Data lines
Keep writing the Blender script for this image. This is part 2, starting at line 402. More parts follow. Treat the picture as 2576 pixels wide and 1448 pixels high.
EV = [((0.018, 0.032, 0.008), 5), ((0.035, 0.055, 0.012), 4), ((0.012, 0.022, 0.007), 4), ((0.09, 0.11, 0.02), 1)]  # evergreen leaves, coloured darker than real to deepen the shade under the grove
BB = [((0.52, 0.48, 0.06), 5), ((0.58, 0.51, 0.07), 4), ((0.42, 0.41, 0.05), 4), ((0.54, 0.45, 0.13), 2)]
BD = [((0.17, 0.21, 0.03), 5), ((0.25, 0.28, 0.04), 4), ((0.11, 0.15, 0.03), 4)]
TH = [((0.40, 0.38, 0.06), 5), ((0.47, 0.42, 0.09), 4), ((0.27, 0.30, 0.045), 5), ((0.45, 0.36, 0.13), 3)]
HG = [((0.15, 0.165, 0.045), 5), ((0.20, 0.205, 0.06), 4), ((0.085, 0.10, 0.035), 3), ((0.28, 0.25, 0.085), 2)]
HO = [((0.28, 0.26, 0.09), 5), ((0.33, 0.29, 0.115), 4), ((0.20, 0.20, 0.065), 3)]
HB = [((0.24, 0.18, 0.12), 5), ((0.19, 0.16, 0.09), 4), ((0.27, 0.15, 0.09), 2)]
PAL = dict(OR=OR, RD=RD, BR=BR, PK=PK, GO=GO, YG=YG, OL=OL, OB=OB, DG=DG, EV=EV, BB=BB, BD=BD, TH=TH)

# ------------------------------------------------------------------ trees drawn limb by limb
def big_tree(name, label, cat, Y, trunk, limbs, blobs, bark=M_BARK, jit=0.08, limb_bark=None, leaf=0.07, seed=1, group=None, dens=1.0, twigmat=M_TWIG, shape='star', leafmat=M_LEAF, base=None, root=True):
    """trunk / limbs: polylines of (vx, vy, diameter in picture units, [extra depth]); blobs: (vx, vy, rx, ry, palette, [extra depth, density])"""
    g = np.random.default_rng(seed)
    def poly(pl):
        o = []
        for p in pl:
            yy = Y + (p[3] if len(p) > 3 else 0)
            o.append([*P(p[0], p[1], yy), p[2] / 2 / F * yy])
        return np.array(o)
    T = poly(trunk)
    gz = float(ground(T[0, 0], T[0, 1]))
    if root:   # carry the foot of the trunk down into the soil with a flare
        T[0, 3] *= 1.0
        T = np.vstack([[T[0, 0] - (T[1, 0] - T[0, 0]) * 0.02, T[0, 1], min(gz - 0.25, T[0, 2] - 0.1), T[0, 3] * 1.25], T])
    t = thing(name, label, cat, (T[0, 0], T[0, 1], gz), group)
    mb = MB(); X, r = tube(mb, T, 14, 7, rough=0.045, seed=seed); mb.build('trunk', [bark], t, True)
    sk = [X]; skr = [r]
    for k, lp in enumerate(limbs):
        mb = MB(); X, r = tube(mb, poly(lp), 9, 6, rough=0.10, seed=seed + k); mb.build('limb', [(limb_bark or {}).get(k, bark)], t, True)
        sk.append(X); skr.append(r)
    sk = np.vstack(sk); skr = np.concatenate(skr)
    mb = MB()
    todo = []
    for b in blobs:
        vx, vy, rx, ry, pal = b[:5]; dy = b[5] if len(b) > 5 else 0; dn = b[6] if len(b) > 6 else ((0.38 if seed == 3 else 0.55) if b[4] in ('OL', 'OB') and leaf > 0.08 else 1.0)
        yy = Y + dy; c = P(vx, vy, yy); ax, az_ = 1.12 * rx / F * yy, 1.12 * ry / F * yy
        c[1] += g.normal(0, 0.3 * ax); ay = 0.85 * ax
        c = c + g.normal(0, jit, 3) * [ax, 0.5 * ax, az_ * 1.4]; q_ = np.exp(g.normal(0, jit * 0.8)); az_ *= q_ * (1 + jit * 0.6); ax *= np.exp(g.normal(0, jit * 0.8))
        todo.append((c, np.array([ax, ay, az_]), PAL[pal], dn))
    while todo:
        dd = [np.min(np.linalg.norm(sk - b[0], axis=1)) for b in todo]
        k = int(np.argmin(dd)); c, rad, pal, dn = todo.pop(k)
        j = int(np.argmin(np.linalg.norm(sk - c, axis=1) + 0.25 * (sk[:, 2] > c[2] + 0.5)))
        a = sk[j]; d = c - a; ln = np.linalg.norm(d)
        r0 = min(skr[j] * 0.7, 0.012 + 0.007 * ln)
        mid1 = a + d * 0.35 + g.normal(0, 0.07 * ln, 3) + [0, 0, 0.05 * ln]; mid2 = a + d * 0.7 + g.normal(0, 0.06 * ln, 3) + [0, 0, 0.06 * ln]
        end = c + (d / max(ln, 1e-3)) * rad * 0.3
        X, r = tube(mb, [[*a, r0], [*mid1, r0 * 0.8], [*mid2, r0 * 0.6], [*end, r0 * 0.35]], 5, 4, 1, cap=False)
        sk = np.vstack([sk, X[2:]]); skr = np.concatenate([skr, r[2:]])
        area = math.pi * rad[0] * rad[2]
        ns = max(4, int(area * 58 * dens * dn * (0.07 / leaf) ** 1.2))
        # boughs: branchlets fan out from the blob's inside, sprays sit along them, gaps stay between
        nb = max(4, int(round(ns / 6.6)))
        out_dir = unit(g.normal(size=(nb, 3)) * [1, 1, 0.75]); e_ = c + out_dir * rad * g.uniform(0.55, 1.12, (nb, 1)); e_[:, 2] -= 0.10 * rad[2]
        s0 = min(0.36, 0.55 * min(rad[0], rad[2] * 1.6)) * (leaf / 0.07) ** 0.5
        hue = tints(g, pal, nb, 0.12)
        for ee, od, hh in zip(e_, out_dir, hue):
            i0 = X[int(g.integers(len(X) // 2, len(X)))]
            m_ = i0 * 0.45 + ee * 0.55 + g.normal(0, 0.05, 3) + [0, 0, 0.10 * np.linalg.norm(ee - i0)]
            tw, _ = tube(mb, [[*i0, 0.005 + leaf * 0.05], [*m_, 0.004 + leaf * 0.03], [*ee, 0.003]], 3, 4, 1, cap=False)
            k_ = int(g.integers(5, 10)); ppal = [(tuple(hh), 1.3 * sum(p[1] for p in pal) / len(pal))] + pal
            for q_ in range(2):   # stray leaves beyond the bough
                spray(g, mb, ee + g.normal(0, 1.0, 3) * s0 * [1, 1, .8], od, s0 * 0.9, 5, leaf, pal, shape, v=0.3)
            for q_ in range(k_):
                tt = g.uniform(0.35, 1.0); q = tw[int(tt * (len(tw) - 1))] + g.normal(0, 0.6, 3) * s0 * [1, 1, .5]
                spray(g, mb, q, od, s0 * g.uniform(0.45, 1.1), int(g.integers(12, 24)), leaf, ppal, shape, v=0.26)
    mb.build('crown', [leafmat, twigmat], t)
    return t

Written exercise
Return the listing above in full, character for character.

Task solution
Keep writing the Blender script for this image. This is part 2, starting at line 402. More parts follow. Treat the picture as 2576 pixels wide and 1448 pixels high.
EV = [((0.018, 0.032, 0.008), 5), ((0.035, 0.055, 0.012), 4), ((0.012, 0.022, 0.007), 4), ((0.09, 0.11, 0.02), 1)]  # evergreen leaves, coloured darker than real to deepen the shade under the grove
BB = [((0.52, 0.48, 0.06), 5), ((0.58, 0.51, 0.07), 4), ((0.42, 0.41, 0.05), 4), ((0.54, 0.45, 0.13), 2)]
BD = [((0.17, 0.21, 0.03), 5), ((0.25, 0.28, 0.04), 4), ((0.11, 0.15, 0.03), 4)]
TH = [((0.40, 0.38, 0.06), 5), ((0.47, 0.42, 0.09), 4), ((0.27, 0.30, 0.045), 5), ((0.45, 0.36, 0.13), 3)]
HG = [((0.15, 0.165, 0.045), 5), ((0.20, 0.205, 0.06), 4), ((0.085, 0.10, 0.035), 3), ((0.28, 0.25, 0.085), 2)]
HO = [((0.28, 0.26, 0.09), 5), ((0.33, 0.29, 0.115), 4), ((0.20, 0.20, 0.065), 3)]
HB = [((0.24, 0.18, 0.12), 5), ((0.19, 0.16, 0.09), 4), ((0.27, 0.15, 0.09), 2)]
PAL = dict(OR=OR, RD=RD, BR=BR, PK=PK, GO=GO, YG=YG, OL=OL, OB=OB, DG=DG, EV=EV, BB=BB, BD=BD, TH=TH)

# ------------------------------------------------------------------ trees drawn limb by limb
def big_tree(name, label, cat, Y, trunk, limbs, blobs, bark=M_BARK, jit=0.08, limb_bark=None, leaf=0.07, seed=1, group=None, dens=1.0, twigmat=M_TWIG, shape='star', leafmat=M_LEAF, base=None, root=True):
    """trunk / limbs: polylines of (vx, vy, diameter in picture units, [extra depth]); blobs: (vx, vy, rx, ry, palette, [extra depth, density])"""
    g = np.random.default_rng(seed)
    def poly(pl):
        o = []
        for p in pl:
            yy = Y + (p[3] if len(p) > 3 else 0)
            o.append([*P(p[0], p[1], yy), p[2] / 2 / F * yy])
        return np.array(o)
    T = poly(trunk)
    gz = float(ground(T[0, 0], T[0, 1]))
    if root:   # carry the foot of the trunk down into the soil with a flare
        T[0, 3] *= 1.0
        T = np.vstack([[T[0, 0] - (T[1, 0] - T[0, 0]) * 0.02, T[0, 1], min(gz - 0.25, T[0, 2] - 0.1), T[0, 3] * 1.25], T])
    t = thing(name, label, cat, (T[0, 0], T[0, 1], gz), group)
    mb = MB(); X, r = tube(mb, T, 14, 7, rough=0.045, seed=seed); mb.build('trunk', [bark], t, True)
    sk = [X]; skr = [r]
    for k, lp in enumerate(limbs):
        mb = MB(); X, r = tube(mb, poly(lp), 9, 6, rough=0.10, seed=seed + k); mb.build('limb', [(limb_bark or {}).get(k, bark)], t, True)
        sk.append(X); skr.append(r)
    sk = np.vstack(sk); skr = np.concatenate(skr)
    mb = MB()
    todo = []
    for b in blobs:
        vx, vy, rx, ry, pal = b[:5]; dy = b[5] if len(b) > 5 else 0; dn = b[6] if len(b) > 6 else ((0.38 if seed == 3 else 0.55) if b[4] in ('OL', 'OB') and leaf > 0.08 else 1.0)
        yy = Y + dy; c = P(vx, vy, yy); ax, az_ = 1.12 * rx / F * yy, 1.12 * ry / F * yy
        c[1] += g.normal(0, 0.3 * ax); ay = 0.85 * ax
        c = c + g.normal(0, jit, 3) * [ax, 0.5 * ax, az_ * 1.4]; q_ = np.exp(g.normal(0, jit * 0.8)); az_ *= q_ * (1 + jit * 0.6); ax *= np.exp(g.normal(0, jit * 0.8))
        todo.append((c, np.array([ax, ay, az_]), PAL[pal], dn))
    while todo:
        dd = [np.min(np.linalg.norm(sk - b[0], axis=1)) for b in todo]
        k = int(np.argmin(dd)); c, rad, pal, dn = todo.pop(k)
        j = int(np.argmin(np.linalg.norm(sk - c, axis=1) + 0.25 * (sk[:, 2] > c[2] + 0.5)))
        a = sk[j]; d = c - a; ln = np.linalg.norm(d)
        r0 = min(skr[j] * 0.7, 0.012 + 0.007 * ln)
        mid1 = a + d * 0.35 + g.normal(0, 0.07 * ln, 3) + [0, 0, 0.05 * ln]; mid2 = a + d * 0.7 + g.normal(0, 0.06 * ln, 3) + [0, 0, 0.06 * ln]
        end = c + (d / max(ln, 1e-3)) * rad * 0.3
        X, r = tube(mb, [[*a, r0], [*mid1, r0 * 0.8], [*mid2, r0 * 0.6], [*end, r0 * 0.35]], 5, 4, 1, cap=False)
        sk = np.vstack([sk, X[2:]]); skr = np.concatenate([skr, r[2:]])
        area = math.pi * rad[0] * rad[2]
        ns = max(4, int(area * 58 * dens * dn * (0.07 / leaf) ** 1.2))
        # boughs: branchlets fan out from the blob's inside, sprays sit along them, gaps stay between
        nb = max(4, int(round(ns / 6.6)))
        out_dir = unit(g.normal(size=(nb, 3)) * [1, 1, 0.75]); e_ = c + out_dir * rad * g.uniform(0.55, 1.12, (nb, 1)); e_[:, 2] -= 0.10 * rad[2]
        s0 = min(0.36, 0.55 * min(rad[0], rad[2] * 1.6)) * (leaf / 0.07) ** 0.5
        hue = tints(g, pal, nb, 0.12)
        for ee, od, hh in zip(e_, out_dir, hue):
            i0 = X[int(g.integers(len(X) // 2, len(X)))]
            m_ = i0 * 0.45 + ee * 0.55 + g.normal(0, 0.05, 3) + [0, 0, 0.10 * np.linalg.norm(ee - i0)]
            tw, _ = tube(mb, [[*i0, 0.005 + leaf * 0.05], [*m_, 0.004 + leaf * 0.03], [*ee, 0.003]], 3, 4, 1, cap=False)
            k_ = int(g.integers(5, 10)); ppal = [(tuple(hh), 1.3 * sum(p[1] for p in pal) / len(pal))] + pal
            for q_ in range(2):   # stray leaves beyond the bough
                spray(g, mb, ee + g.normal(0, 1.0, 3) * s0 * [1, 1, .8], od, s0 * 0.9, 5, leaf, pal, shape, v=0.3)
            for q_ in range(k_):
                tt = g.uniform(0.35, 1.0); q = tw[int(tt * (len(tw) - 1))] + g.normal(0, 0.6, 3) * s0 * [1, 1, .5]
                spray(g, mb, q, od, s0 * g.uniform(0.45, 1.1), int(g.integers(12, 24)), leaf, ppal, shape, v=0.26)
    mb.build('crown', [leafmat, twigmat], t)
    return t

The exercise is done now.